Дед вел соединение к Цумани — маленькому городку и крупной станции западнее Ровно, объявленного гитлеровцами «столицей» оккупированной Украины. В Ровно были расположены рейхскомиссариат Украины (РКУ) и резиденция самого рейхскомиссара, одного из ближайших подручных Гитлера, Эриха Коха. Ковпак рассчитывал, что его появление здесь, под боком у Коха, наделает столько паники и шума, нагонит столько страху на немцев, сколько ему потребуется для того, чтобы снова мгновенно исчезнуть, уйти дальше и так же неожиданно вынырнуть под самым Киевом.
Ковпак хорошо понимал, что долго скрывать от врага движение колонны, в которой насчитывалось более тысячи саней, невозможно.

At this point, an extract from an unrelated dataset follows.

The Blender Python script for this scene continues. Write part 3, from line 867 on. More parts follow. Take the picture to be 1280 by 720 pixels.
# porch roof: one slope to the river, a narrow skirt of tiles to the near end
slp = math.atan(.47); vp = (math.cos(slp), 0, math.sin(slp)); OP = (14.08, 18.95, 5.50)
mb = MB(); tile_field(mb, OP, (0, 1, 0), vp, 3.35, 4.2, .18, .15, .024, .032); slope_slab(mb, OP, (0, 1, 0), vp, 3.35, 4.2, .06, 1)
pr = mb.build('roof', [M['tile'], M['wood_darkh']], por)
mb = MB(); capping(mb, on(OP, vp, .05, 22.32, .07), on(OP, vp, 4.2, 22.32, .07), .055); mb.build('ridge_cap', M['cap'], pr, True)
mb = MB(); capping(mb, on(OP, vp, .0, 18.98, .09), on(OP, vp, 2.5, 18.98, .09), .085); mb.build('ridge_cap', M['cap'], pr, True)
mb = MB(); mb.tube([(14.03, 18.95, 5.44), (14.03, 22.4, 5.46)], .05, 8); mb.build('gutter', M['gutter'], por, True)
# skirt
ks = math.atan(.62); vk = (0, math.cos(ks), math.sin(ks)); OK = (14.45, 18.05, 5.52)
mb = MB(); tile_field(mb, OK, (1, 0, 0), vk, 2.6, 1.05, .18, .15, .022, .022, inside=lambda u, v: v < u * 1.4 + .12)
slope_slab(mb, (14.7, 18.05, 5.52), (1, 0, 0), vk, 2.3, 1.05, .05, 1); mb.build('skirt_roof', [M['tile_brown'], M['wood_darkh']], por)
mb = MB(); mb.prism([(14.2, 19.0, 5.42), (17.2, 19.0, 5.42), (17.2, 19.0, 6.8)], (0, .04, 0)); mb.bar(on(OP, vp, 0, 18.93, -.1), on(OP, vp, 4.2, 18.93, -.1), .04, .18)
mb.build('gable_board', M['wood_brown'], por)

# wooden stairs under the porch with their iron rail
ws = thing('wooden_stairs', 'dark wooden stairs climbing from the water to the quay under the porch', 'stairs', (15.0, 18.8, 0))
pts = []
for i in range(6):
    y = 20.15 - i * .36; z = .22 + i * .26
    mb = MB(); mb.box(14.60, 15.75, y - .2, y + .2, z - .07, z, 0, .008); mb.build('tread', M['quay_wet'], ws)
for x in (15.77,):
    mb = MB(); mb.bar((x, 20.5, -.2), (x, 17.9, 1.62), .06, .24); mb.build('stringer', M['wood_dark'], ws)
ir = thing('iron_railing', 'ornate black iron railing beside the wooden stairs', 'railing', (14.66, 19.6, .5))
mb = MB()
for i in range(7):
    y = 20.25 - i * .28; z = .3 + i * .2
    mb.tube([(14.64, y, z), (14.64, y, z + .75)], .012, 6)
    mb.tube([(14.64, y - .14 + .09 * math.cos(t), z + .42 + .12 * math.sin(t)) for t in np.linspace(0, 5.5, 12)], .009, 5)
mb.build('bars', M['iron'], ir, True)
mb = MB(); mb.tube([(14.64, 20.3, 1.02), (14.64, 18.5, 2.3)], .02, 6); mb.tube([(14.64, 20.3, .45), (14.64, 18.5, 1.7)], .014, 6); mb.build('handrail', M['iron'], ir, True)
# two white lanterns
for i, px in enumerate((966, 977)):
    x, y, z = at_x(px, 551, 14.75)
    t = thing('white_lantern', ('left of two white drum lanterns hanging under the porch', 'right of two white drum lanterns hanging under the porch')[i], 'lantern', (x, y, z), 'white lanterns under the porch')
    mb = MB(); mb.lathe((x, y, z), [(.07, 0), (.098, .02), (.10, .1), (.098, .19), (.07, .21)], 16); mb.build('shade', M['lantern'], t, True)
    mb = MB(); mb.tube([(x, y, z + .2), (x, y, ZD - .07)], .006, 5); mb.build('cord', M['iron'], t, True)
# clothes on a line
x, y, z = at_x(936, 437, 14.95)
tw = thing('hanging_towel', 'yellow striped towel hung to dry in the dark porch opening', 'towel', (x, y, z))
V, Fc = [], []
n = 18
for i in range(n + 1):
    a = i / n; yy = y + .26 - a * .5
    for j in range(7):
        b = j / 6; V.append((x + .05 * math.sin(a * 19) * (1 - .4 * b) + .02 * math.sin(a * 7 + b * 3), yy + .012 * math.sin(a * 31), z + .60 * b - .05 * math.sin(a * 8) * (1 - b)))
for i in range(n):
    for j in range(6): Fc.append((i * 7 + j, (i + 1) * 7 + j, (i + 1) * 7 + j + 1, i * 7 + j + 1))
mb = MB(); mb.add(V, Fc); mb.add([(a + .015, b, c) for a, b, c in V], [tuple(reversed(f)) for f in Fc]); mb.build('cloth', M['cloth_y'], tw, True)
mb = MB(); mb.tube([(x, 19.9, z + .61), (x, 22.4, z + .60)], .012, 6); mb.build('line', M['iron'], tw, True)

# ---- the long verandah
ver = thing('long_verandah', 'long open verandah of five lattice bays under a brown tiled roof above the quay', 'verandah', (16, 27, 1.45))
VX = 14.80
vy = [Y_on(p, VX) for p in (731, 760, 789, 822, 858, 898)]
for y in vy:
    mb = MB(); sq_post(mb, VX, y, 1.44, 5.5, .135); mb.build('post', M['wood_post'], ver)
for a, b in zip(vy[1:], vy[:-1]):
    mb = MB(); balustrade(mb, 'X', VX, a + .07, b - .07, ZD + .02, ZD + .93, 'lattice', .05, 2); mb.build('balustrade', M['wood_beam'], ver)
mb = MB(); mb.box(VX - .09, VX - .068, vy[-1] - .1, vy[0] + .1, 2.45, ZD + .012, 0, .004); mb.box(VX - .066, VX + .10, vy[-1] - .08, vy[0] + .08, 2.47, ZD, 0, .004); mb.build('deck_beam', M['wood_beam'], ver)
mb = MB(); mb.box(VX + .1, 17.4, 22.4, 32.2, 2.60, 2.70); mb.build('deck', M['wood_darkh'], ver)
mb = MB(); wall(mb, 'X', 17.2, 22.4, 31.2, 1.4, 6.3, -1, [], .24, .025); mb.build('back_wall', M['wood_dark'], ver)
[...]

И все же он достигал этого тем, что то и дело менял направление, петлял, сбивал немцев с толку, заставлял их кидаться из стороны в сторону. «У волка сто дорог, а у охотника только одна…» — любил говорить он, в сто первый раз меняя маршрут следования.
С некоторым запозданием из-за непрерывного марша, исключавшего нормальный прием последних известий по радио, в отряде узнали об окончательном разгроме фашистской группировки, окруженной в Сталинграде, о пленении остатков 6-й армии во главе с генерал-фельдмаршалом Паулюсом. Причем узнали вначале даже не из сводки Совинформбюро, а из сообщения главной квартиры фюрера, по которому на всей территории империи объявлялся трехдневный траур.

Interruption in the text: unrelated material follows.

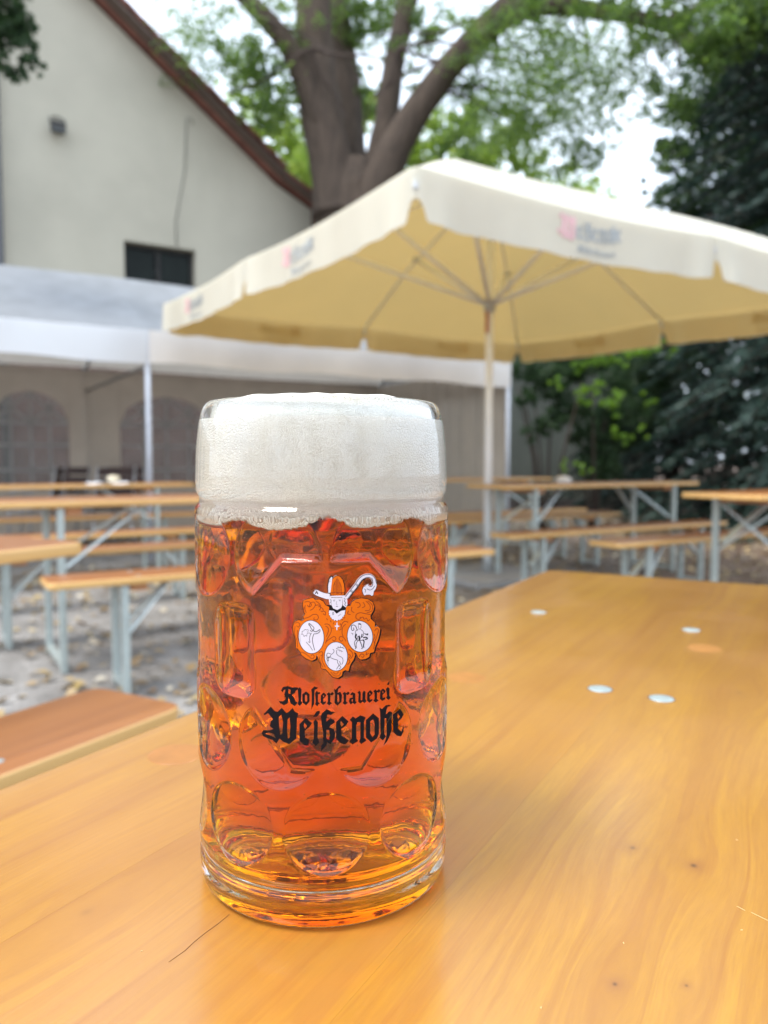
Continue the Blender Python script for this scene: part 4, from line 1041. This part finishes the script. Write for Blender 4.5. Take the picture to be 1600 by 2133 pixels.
def Rout(th, z):
    """outer radius (mm) for angle th relative to the print direction and height z (mm)"""
    base = np.interp(z, PROF[:, 0], PROF[:, 1])
    th = (th + pi) % (2 * pi) - pi
    dep = np.zeros_like(base * th)
    for a, zc, k, ru, rv in DIM:
        d = (th - radians(a) + pi) % (2 * pi) - pi
        u = d * 52.5 / ru; v = (z - zc) / rv
        if k == 'c': r2 = u * u + v * v; D = 2.9
        else: r2 = (np.abs(u) ** 3.2 + np.abs(v) ** 5); D = 3.0
        dd = D * np.clip(1 - r2, 0, 1); dd = np.where(dd > 0, dd * .9 + .25 * np.clip((1 - r2) * 9, 0, 1), 0)
        dep = np.maximum(dep, dd)
    dep = dep * (1 - sstep(148.5, 152.5, z)) * sstep(19.5, 22, z)
    s = octo(th * 52.5, z)
    p = sstep(-.3, -1.3, s)
    has = np.clip(dep / 1.2, 0, 1)
    dep2 = dep * (1 - p) - .55 * has * np.exp(-((s + .2) / 1.0) ** 2)
    und = .014 * np.sin(th * 37 + z * .31) * np.sin(z * .63 + th * 11) + .006 * np.sin(th * 71 - z * .5) * np.sin(z * 1.1 + 2)
    und = und * sstep(18, 30, z) * (1 - sstep(146, 152, z)) * (1 - .8 * p)
    return base - dep2 + und
def grid_quads(nr, nt_, base=0):
    I = base + np.arange(nr * nt_).reshape(nr, nt_); J = np.roll(I, -1, 1)
    return np.stack([I[:-1], J[:-1], J[1:], I[1:]], -1).reshape(-1, 4)
NT = 760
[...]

Ковпак радовался шумно, ему не сиделось на месте, он расхаживал по избе, где расположился штаб, прихлопывая плетью по валенку, и повторял восторженно-изумленно:
— Оце вжарилы так вжарилы…
Потом стал посреди комнаты, задиристо топнул о пол и деловито предложил устроить партизанский салют в честь Сталинградской победы. Ковпаковский салют прогремел на всю Ровенщину. Группа второй роты взорвала эшелон из 40 вагонов с живой силой на участке Клевань — Рудечна. Кролевцы уничтожили состав с танками на перегоне Зверув — Олыка. Группа глуховцев взорвала эшелон на участке Киверцы — Зверув. Начисто разгромлено немецкое хозяйство в Софиевке. Заключительный «залп» — налет роты Карпенко на Цумань. При этом около 60 «казаков» из состава цуманского гарнизона перебили своих офицеров и присоединились к партизанам. Третья рота Карпенко не зря считалась лучшей в соединении, итог ее «работы» в Цумани говорит сам за себя: уничтожено 9 паровозов, депо с мастерскими, электростанция, 2 легковые и 1 грузовая автомашины, 12 пилорам, склад с обмундированием, сожжено 500 тысяч кубометров деловой древесины, подготовленной к отправке в Германию.